# What the exercise asks:
What is needed is the run of lines from the one containing "Write the bpy" through the one containing "COL = sc.collection", echoed exactly, with both ends kept and nothing added.

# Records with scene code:
- - -

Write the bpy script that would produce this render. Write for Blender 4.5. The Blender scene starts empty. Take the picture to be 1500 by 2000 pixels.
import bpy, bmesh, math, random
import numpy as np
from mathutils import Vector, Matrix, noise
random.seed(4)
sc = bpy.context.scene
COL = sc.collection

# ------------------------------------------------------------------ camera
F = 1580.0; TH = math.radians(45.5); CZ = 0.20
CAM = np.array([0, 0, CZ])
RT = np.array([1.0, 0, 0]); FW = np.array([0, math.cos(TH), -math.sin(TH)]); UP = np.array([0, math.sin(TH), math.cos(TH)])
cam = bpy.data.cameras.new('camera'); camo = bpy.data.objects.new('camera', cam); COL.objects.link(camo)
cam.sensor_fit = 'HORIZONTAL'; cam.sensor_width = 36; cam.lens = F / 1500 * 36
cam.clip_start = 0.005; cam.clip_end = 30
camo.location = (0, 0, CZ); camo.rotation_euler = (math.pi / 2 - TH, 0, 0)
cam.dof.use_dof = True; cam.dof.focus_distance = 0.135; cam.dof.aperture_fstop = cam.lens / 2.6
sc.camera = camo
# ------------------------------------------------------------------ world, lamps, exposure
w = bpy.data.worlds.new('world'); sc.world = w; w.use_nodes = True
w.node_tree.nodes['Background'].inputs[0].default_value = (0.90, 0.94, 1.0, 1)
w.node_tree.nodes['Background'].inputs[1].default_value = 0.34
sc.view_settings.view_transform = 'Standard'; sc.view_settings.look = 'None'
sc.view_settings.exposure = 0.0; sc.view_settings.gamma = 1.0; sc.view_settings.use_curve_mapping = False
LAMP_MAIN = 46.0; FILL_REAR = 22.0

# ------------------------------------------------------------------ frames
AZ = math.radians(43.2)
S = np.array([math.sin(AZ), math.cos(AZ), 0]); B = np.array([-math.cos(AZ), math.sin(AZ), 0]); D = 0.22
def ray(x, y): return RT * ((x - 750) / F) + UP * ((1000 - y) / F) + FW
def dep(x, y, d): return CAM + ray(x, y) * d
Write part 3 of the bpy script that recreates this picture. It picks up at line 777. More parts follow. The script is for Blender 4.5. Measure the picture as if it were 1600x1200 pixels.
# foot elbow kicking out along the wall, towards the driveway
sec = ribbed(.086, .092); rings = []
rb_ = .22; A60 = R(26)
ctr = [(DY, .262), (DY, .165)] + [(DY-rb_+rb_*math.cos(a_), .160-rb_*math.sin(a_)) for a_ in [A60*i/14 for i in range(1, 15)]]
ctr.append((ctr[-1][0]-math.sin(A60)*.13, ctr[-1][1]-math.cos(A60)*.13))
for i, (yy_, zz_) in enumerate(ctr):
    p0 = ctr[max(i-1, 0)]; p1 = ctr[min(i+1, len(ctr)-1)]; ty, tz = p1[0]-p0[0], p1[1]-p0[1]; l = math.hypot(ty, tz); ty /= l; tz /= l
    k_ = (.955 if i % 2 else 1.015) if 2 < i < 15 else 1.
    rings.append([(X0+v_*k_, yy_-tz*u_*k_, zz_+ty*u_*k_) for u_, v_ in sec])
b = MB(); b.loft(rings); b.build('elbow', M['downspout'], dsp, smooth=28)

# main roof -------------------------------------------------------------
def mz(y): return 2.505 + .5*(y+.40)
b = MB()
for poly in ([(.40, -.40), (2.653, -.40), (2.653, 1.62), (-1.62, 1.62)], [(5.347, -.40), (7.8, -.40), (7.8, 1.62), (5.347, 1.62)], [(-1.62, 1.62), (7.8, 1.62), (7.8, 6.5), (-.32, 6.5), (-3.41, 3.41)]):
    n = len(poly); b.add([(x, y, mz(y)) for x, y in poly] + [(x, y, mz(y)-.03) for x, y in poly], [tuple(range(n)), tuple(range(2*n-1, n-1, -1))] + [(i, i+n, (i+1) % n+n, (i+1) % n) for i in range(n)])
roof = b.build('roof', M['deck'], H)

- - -

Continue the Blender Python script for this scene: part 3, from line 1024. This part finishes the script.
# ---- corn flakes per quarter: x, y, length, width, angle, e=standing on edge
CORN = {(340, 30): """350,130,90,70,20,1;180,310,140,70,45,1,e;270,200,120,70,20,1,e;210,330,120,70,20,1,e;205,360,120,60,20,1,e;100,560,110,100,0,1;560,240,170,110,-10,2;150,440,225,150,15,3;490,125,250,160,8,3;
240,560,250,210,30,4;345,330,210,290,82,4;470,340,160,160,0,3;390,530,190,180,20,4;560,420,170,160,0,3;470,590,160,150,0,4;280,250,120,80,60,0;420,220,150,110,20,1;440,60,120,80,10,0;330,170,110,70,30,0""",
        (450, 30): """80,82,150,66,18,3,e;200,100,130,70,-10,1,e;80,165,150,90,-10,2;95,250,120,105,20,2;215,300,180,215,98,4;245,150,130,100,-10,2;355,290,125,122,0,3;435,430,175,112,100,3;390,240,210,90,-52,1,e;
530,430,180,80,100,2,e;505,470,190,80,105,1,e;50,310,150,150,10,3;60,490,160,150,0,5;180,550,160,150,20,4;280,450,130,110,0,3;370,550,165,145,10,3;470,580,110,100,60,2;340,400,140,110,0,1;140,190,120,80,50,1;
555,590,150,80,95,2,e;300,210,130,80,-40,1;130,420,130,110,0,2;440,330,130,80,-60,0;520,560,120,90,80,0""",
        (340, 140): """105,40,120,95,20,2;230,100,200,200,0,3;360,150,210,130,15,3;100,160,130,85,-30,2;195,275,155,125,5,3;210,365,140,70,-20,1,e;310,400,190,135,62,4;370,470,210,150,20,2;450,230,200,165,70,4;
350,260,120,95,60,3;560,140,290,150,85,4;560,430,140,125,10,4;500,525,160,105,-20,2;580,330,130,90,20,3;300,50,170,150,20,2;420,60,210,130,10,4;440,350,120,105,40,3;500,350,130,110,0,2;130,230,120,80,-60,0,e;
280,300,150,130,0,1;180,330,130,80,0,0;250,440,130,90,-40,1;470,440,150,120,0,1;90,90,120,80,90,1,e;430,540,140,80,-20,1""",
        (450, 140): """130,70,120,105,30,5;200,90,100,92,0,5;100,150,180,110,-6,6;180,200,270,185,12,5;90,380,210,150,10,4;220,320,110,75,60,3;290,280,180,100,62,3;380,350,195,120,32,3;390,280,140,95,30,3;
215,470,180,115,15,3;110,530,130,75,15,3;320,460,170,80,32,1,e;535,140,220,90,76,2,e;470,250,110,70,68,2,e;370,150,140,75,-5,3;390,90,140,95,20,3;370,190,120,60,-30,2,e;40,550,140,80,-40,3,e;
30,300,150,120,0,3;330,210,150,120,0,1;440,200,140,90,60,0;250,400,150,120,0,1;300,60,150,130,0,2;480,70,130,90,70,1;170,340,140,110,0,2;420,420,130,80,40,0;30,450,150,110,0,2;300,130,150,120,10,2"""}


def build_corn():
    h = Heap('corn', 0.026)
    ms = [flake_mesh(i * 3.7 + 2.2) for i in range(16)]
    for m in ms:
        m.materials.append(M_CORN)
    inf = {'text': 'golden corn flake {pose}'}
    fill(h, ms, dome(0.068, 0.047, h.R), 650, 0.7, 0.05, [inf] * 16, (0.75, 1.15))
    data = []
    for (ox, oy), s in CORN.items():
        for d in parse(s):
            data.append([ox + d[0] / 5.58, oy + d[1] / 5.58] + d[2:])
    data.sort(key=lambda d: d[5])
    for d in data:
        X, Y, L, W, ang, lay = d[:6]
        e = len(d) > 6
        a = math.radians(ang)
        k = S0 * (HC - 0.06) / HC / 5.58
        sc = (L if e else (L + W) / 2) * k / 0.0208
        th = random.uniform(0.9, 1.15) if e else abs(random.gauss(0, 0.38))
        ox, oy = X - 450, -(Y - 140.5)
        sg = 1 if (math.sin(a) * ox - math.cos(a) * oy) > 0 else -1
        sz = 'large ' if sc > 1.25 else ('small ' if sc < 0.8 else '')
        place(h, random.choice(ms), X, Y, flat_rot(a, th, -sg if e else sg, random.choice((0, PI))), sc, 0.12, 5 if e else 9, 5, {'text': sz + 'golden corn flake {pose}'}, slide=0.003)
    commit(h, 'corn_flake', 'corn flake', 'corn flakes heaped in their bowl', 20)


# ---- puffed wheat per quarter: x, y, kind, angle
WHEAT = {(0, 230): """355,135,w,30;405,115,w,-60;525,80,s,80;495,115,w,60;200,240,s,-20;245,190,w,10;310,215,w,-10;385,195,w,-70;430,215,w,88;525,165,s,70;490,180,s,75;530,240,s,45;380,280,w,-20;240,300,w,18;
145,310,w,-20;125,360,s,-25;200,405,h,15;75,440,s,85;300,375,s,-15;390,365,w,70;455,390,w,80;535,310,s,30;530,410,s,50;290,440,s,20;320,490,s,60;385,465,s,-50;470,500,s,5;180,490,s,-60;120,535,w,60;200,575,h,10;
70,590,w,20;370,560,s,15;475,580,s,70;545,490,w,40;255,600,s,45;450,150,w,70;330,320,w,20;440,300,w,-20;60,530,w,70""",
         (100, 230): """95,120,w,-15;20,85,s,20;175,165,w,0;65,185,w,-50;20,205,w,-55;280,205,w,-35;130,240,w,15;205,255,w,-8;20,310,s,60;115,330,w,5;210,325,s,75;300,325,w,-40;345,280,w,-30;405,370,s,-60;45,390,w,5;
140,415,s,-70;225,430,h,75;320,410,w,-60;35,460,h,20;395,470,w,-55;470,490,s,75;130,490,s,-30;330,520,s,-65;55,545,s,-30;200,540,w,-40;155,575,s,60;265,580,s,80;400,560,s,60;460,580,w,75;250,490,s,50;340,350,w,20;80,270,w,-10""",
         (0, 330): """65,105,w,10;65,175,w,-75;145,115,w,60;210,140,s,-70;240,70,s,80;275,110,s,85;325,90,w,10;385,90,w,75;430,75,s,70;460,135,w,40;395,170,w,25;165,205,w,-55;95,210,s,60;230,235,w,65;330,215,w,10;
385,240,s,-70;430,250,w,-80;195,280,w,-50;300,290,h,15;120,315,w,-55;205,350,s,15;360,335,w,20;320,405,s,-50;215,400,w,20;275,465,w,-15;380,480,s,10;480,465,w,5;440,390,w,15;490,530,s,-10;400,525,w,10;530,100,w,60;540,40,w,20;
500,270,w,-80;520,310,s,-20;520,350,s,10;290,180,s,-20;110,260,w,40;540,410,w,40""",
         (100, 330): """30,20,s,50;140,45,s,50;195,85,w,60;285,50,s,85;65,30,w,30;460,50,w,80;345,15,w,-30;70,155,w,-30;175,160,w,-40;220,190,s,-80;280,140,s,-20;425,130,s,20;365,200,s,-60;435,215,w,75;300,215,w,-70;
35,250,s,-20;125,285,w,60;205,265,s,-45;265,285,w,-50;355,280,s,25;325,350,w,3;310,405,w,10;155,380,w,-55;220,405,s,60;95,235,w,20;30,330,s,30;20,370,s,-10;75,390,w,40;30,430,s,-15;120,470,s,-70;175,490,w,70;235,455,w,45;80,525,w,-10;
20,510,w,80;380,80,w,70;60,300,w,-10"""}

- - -

# Answer in full:
Write the bpy script that would produce this render. Write for Blender 4.5. The Blender scene starts empty. Take the picture to be 1500 by 2000 pixels.
import bpy, bmesh, math, random
import numpy as np
from mathutils import Vector, Matrix, noise
random.seed(4)
sc = bpy.context.scene
COL = sc.collection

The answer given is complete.